*What to produce*.
Gather from the material every line that contains the string "scene".

*Provided data*.
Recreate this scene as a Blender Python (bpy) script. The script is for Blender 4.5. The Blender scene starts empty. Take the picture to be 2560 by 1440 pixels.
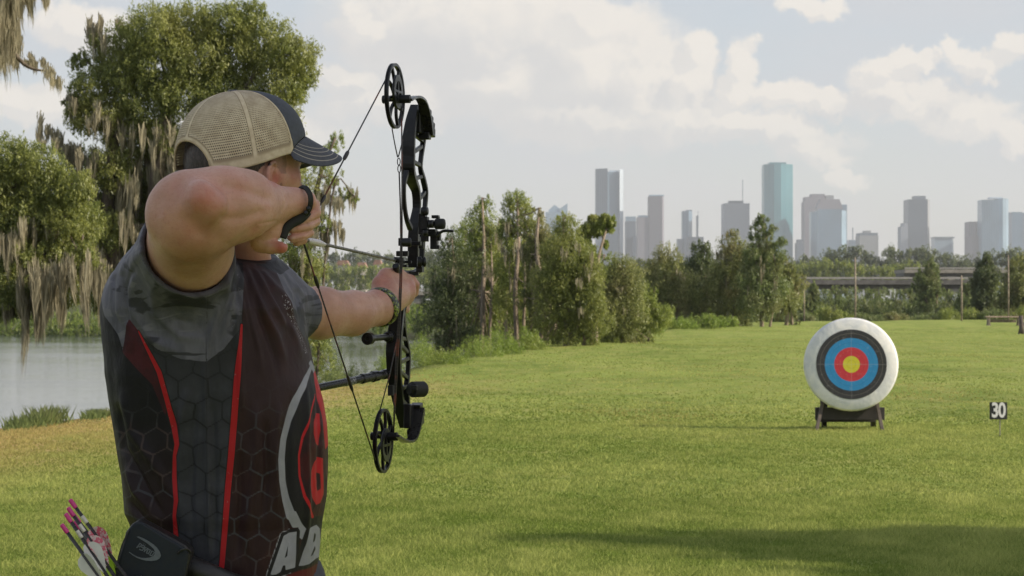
import bpy, bmesh, math, random
import numpy as np
from mathutils import Vector, Matrix
R = math.radians
S = bpy.context.scene
COL = S.collection

# ------------------------------------------------------------------ camera, sky, sun, exposure
FPX, HZ, CH = 4978.0, 750.0, 1.5          # focal length in photo pixels, horizon row, camera height
cam_d = bpy.data.cameras.new('camera')
cam = bpy.data.objects.new('camera', cam_d); COL.objects.link(cam)
cam.location = (0, 0, CH); cam.rotation_euler = (R(90), 0, 0)
cam_d.sensor_width = 36; cam_d.lens = 70; cam_d.shift_y = (HZ - 720) / 2560
cam_d.clip_start = 0.1; cam_d.clip_end = 30000
cam_d.dof.use_dof = True; cam_d.dof.focus_distance = 3.95; cam_d.dof.aperture_fstop = 22
S.camera = cam
SUN_EL, SUN_AZ = 28.0, 102.0               # azimuth clockwise from +Y
S.view_settings.view_transform = 'Standard'; S.view_settings.look = 'None'
S.view_settings.gamma = 1; S.view_settings.exposure = 0.38
w = bpy.data.worlds.new('World'); S.world = w; w.use_nodes = True

class NB:
    """tiny node builder"""
    def __init__(s, nt): s.nt = nt
    def n(s, t, **kw):
        nd = s.nt.nodes.new(t)
        for k, v in kw.items(): setattr(nd, k, v)
        return nd
    def put(s, sock, v):
        if isinstance(v, bpy.types.NodeSocket): s.nt.links.new(v, sock)
        elif v is not None:
            if isinstance(v, (tuple, list)) and len(v) == 3 and sock.type == 'RGBA': v = (*v, 1)
            sock.default_value = v
    def m(s, op, a, b=None, c=None, clamp=False):
        nd = s.n('ShaderNodeMath', operation=op); nd.use_clamp = clamp
        s.put(nd.inputs[0], a)
        if b is not None: s.put(nd.inputs[1], b)
        if c is not None: s.put(nd.inputs[2], c)
        return nd.outputs[0]
    def ss(s, v, lo, hi, a=0.0, b=1.0):
        nd = s.n('ShaderNodeMapRange', interpolation_type='SMOOTHSTEP')
        s.put(nd.inputs[0], v); s.put(nd.inputs[1], lo); s.put(nd.inputs[2], hi)
        s.put(nd.inputs[3], a); s.put(nd.inputs[4], b)
        return nd.outputs[0]
    def noise(s, vec, scale, detail=4, rough=.55, dist=0.0, col=False):
        nd = s.n('ShaderNodeTexNoise')
        if vec is not None: s.put(nd.inputs['Vector'], vec)
        s.put(nd.inputs['Scale'], scale); nd.inputs['Detail'].default_value = detail
        nd.inputs['Roughness'].default_value = rough; nd.inputs['Distortion'].default_value = dist
        return nd.outputs[1 if col else 0]
    def mix(s, f, a, b):
        nd = s.n('ShaderNodeMix', data_type='RGBA')
        s.put(nd.inputs[0], f); s.put(nd.inputs[6], a); s.put(nd.inputs[7], b)
        return nd.outputs[2]
    def xyz(s, v):
        nd = s.n('ShaderNodeSeparateXYZ'); s.put(nd.inputs[0], v); return nd.outputs
    def cxyz(s, x, y, z):
        nd = s.n('ShaderNodeCombineXYZ'); s.put(nd.inputs[0], x); s.put(nd.inputs[1], y); s.put(nd.inputs[2], z)
        return nd.outputs[0]
    def attr(s, name, out=2):
        nd = s.n('ShaderNodeAttribute'); nd.attribute_name = name; return nd.outputs[out]
    def obj(s): return s.n('ShaderNodeTexCoord').outputs['Object']
    def mapv(s, v, scale=(1, 1, 1), loc=(0, 0, 0), rot=(0, 0, 0)):
        nd = s.n('ShaderNodeMapping'); s.put(nd.inputs[0], v)
        nd.inputs[1].default_value = loc; nd.inputs[2].default_value = rot; nd.inputs[3].default_value = scale
        return nd.outputs[0]
    def bump(s, h, strength=.3, dist=.01, nrm=None):
        nd = s.n('ShaderNodeBump'); nd.inputs['Strength'].default_value = strength
        nd.inputs['Distance'].default_value = dist; s.put(nd.inputs['Height'], h)
        if nrm is not None: s.put(nd.inputs['Normal'], nrm)
        return nd.outputs[0]

def build_world():
    nt = w.node_tree; nt.nodes.clear(); b = NB(nt)
    sky = b.n('ShaderNodeTexSky', sky_type='NISHITA'); sky.sun_disc = False
    sky.sun_elevation = R(SUN_EL); sky.sun_rotation = R(SUN_AZ)
    sky.air_density = 1.0; sky.dust_density = 1.5; sky.ozone_density = 1.0
    d = b.n('ShaderNodeTexCoord').outputs['Generated']
    x, y, z = b.xyz(d)
    yy = b.m('MAXIMUM', y, 0.12)
    u = b.m('DIVIDE', x, yy); v = b.m('DIVIDE', z, yy)
    vec = b.cxyz(u, v, 0.0)
    def field(vec):
        """cumulus banks by direction over the field: soft ellipses broken up by noise"""
        warp = b.noise(vec, 26, 4, .55, col=True)
        sub = b.n('ShaderNodeVectorMath', operation='SUBTRACT'); b.put(sub.inputs[0], warp); sub.inputs[1].default_value = (.5, .5, .5)
        sc = b.n('ShaderNodeVectorMath', operation='SCALE'); b.put(sc.inputs[0], sub.outputs[0]); sc.inputs['Scale'].default_value = .034
        ad = b.n('ShaderNodeVectorMath', operation='ADD'); b.put(ad.inputs[0], vec); b.put(ad.inputs[1], sc.outputs[0])
        warp2 = b.noise(vec, 95, 4, .6, col=True)
        sub2 = b.n('ShaderNodeVectorMath', operation='SUBTRACT'); b.put(sub2.inputs[0], warp2); sub2.inputs[1].default_value = (.5, .5, .5)
        sc2 = b.n('ShaderNodeVectorMath', operation='SCALE'); b.put(sc2.inputs[0], sub2.outputs[0]); sc2.inputs['Scale'].default_value = .017
        ad2 = b.n('ShaderNodeVectorMath', operation='ADD'); b.put(ad2.inputs[0], ad.outputs[0]); b.put(ad2.inputs[1], sc2.outputs[0])
        uu, vv, _ = b.xyz(ad2.outputs[0])
        acc = None
        for (px, py, rx, ry) in CLOUDS:
            cu, cv = (px - 1280) / FPX, (HZ - py) / FPX
            a = b.m('MULTIPLY', b.m('SUBTRACT', uu, cu), FPX / rx)
            c = b.m('MULTIPLY', b.m('SUBTRACT', vv, cv), FPX / ry)
            r2 = b.m('ADD', b.m('MULTIPLY', a, a), b.m('MULTIPLY', c, c))
            f = b.m('SUBTRACT', 1.0, b.m('SQRT', r2))
            acc = f if acc is None else b.m('SMOOTH_MAX', acc, f, .12)
        return acc
    f0 = field(vec)
    off = b.n('ShaderNodeVectorMath', operation='ADD'); b.put(off.inputs[0], vec); off.inputs[1].default_value = (.0075, .006, 0)
    f1 = field(off.outputs[0])
    off2 = b.n('ShaderNodeVectorMath', operation='ADD'); b.put(off2.inputs[0], vec); off2.inputs[1].default_value = (.022, .022, 0)
    f2 = field(off2.outputs[0])
    dens = b.ss(f0, -.10, .34)
    lit = b.m('ADD', b.m('MULTIPLY', b.ss(b.m('SUBTRACT', f0, f1), -.08, .22), .55), b.m('MULTIPLY', b.ss(b.m('SUBTRACT', f0, f2), -.15, .5), .45))
    soft = b.noise(b.mapv(vec, (1, 2.2, 1)), 11, 5, .5)
    puff = b.noise(vec, 42, 5, .6)
    lit = b.m('ADD', b.m('ADD', b.m('MULTIPLY', lit, .85), b.m('MULTIPLY', b.ss(soft, .35, .65), .12)), b.m('MULTIPLY', b.ss(puff, .35, .68), .14))
    ccol = b.mix(lit, CLOUD_SHADE, CLOUD_LIT)
    veil = b.ss(b.noise(b.mapv(vec, (1, 3.0, 1)), 7, 5, .55), .3, .72)
    low = b.ss(v, .0, .17, 1.0, .97)
    veilf = b.m('MULTIPLY', b.m('ADD', b.m('MULTIPLY', veil, .3), .7), low, clamp=True)
    high = b.ss(z, .25, .9, 1.0, .45)
    base = b.mix(b.m('MULTIPLY', veilf, high), sky.outputs[0], b.mix(b.ss(v, .0, .12), VEIL_LOW, VEIL))
    front = b.ss(y, .1, .3)
    band = b.ss(v, -.02, .02)
    dens = b.m('MULTIPLY', b.m('MULTIPLY', dens, b.m('MULTIPLY', front, band)), b.ss(v, .015, .11, .35, .88))
    # elsewhere in the sky: loose clouds so that reflections and side views hold up
    oth = b.m('MULTIPLY', b.ss(b.noise(d, 3.0, 6, .6), .52, .66), b.m('MULTIPLY', b.m('SUBTRACT', 1.0, front), b.m('MULTIPLY', b.ss(z, .02, .15), .7)))
    c1 = b.mix(dens, base, ccol)
    c2 = b.mix(oth, c1, CLOUD_LIT)
    bg = b.n('ShaderNodeBackground'); b.put(bg.inputs[0], c2); bg.inputs[1].default_value = SKY_STR
    out = b.n('ShaderNodeOutputWorld'); nt.links.new(bg.outputs[0], out.inputs[0])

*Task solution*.
Recreate this scene as a Blender Python (bpy) script. The script is for Blender 4.5. The Blender scene starts empty. Take the picture to be 2560 by 1440 pixels.
S = bpy.context.scene